Last week Shumlin’s health-care reform chief, Lawrence Miller, announced Gruber would not receive the full amount of his $400,000 contract with the state, due to his video comments. But Gruber will still provide the deliverables described in the contract, and his research assistants will get paid for their work.

That arrangement didn’t pass the smell test with state Rep. Doug Gage, a Republican from Rutland City who also serves on the House Committee on Health Care.

“Usually an employee represents the interest of his boss, and if he’s cut off the funding for Gruber but not for the team that’s under him, that doesn’t seem to be accomplishing the goal that the governor’s looking to do, which is to not benefit him financially or any other way,” Gage said.

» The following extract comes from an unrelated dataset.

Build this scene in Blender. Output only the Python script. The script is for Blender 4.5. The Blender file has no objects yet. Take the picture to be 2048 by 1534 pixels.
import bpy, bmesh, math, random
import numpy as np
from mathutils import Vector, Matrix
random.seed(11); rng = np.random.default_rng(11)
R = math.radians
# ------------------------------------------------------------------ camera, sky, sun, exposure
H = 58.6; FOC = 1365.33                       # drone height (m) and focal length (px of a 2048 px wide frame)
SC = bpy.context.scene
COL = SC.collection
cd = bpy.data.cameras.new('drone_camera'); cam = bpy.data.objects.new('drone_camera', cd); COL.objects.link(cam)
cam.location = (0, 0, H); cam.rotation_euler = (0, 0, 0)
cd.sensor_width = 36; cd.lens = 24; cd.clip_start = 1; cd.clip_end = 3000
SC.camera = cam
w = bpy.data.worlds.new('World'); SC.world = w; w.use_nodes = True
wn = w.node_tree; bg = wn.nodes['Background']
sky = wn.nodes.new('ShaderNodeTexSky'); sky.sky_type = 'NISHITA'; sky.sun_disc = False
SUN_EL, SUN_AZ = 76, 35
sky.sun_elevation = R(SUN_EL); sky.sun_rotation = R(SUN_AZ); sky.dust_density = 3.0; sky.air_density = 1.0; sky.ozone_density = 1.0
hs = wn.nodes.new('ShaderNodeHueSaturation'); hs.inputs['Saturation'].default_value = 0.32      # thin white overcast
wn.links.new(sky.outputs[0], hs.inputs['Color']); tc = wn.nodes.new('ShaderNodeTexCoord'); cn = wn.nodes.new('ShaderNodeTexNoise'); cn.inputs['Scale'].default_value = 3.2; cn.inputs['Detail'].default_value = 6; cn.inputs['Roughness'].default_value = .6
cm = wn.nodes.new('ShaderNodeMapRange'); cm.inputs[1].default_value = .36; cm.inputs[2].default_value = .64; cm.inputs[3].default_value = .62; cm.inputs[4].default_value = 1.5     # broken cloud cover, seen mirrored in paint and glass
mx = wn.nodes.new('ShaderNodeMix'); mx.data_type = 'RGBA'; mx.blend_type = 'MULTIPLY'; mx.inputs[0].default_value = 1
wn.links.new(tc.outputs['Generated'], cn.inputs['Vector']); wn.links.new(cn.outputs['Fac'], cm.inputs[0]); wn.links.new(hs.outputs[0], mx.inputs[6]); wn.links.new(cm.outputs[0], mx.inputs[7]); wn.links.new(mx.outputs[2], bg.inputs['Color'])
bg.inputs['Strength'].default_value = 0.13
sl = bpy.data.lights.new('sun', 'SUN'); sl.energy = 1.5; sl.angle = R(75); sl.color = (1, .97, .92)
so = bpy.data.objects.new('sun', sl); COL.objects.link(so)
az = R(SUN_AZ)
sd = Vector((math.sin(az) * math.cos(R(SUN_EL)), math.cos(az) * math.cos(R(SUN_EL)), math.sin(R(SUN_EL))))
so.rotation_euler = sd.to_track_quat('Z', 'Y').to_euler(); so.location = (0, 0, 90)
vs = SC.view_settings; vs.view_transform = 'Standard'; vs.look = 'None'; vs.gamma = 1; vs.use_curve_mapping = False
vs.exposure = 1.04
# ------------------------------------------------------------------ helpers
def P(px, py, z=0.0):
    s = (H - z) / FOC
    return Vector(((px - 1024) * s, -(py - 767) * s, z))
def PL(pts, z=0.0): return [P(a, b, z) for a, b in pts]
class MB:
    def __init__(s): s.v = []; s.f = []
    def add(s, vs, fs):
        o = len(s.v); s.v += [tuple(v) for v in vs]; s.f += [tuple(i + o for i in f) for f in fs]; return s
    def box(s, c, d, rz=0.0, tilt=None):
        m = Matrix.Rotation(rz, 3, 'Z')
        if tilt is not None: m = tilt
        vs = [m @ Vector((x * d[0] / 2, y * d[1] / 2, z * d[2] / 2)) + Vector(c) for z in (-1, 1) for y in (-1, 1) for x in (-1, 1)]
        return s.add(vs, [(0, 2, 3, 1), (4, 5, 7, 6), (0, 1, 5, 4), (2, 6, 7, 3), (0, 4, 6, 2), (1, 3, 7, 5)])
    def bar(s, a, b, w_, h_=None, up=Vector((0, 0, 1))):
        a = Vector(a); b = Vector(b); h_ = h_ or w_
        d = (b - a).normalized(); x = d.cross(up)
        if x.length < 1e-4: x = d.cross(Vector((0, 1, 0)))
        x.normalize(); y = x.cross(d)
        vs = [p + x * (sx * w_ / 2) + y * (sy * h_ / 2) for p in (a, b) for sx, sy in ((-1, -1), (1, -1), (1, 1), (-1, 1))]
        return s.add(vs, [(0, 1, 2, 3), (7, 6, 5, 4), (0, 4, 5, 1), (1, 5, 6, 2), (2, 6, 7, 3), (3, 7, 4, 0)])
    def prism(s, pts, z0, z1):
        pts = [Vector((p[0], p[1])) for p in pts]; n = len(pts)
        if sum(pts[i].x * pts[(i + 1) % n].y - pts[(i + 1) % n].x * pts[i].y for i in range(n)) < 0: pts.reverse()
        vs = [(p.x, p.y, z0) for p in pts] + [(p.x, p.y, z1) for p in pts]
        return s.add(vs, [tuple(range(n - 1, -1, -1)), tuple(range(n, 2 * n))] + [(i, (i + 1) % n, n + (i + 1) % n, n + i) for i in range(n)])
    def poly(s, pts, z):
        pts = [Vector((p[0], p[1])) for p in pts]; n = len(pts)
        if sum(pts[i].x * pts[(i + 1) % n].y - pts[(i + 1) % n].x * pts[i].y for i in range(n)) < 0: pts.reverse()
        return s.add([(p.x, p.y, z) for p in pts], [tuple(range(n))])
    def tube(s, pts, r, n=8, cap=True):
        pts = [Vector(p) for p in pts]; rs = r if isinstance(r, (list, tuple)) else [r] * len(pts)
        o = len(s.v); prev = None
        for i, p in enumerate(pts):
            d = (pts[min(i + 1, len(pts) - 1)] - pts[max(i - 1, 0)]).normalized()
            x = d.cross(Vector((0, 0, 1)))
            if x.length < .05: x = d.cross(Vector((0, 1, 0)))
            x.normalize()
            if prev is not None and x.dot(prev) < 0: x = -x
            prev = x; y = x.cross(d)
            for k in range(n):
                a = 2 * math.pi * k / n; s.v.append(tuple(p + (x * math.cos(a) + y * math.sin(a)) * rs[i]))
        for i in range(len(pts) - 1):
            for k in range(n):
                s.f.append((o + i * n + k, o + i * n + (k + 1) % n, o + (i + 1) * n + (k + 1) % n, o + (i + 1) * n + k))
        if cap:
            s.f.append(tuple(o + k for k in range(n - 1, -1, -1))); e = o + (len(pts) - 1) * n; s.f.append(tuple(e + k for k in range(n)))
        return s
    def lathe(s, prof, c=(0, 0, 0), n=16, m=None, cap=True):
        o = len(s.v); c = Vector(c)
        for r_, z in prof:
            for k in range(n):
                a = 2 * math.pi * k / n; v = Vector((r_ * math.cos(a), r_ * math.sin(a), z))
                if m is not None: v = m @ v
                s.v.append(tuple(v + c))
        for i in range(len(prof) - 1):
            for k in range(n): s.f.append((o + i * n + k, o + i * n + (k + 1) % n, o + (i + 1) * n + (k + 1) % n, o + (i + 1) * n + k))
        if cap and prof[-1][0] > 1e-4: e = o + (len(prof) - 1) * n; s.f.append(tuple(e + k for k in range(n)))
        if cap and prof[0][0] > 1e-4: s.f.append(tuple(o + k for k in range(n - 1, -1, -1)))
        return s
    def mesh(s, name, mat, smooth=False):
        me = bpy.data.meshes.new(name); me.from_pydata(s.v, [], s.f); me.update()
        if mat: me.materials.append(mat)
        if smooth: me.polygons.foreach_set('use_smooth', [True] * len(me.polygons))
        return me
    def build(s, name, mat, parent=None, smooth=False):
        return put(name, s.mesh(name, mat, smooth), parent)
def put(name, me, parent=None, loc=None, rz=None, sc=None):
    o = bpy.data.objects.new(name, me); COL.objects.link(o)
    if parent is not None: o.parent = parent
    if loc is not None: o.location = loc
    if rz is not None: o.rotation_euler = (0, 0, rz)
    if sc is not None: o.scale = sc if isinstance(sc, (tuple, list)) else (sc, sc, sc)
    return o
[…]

“It tells me the governor is interested in what Gruber is saying and it holds some credibility to him.”

According to Gage, the Gruber videos severely undercut the credibility of the MIT professor and any testimony he might give to the committee.

“It sounds like he’s trying to mislead the public, and he thinks it’s a good thing that people aren’t educated on a topic like that. … It does bring into question any testimony he does bring before our committee,” Gage said.

Gage, who seeks greater scrutiny for the plan, expressed a hope that House Speaker Shap Smith might add more Republicans to the 11-member Committee on Health Care to ensure votes on the Shumlin plan reflect the new balance of power in the House. Republicans now make up one-third of the total representatives, yet only two Republicans served in the committee this past session.

Unlike Vermont, which has retained Gruber as Shumlin’s top single-payer consultant, North Carolina announced last week it has severed all ties with the economist because officials can no longer trust his work, according to WRAL.

“We can’t use you on a project where you have a bias or where people might even think you have a bias,” said Bill Holmes, a spokesman for state Auditor Beth Wood.

Kitchel says the controversy surrounding Gruber makes the Legislature’s advanced planning all the more critical for scrutinizing Shumlin’s plan in January.

“In light of the statements he made, it makes the work that we did to prepare and give ourselves our independent capacity even more important,” she said.

“Our committee hearings are public, our meetings our public, and the documents are on the web. … So, it’s not as though — and I know this will be people’s concern — somehow he’s controlling the whole process.”

But Morrissey says Gruber’s statements taint both his work product and the process, and she added that it’s difficult to imagine any tax scenarios that would enable Vermont to pay for a single-payer system estimated at $2.2 billion.

“We have about 630,000 residents. … I don’t see how we can tax out way out of this or put a further tax burden on our citizens at this point. I just don’t. I don’t say it in any way politically, I just don’t know how we could do this,” Morrissey said.

“I want a good health-care reform, but as a small state I don’t know how we are going to do this multi-billion-dollar initiative without information or even a tax base so that we can produce a good product. That’s what keeps me awake at night.”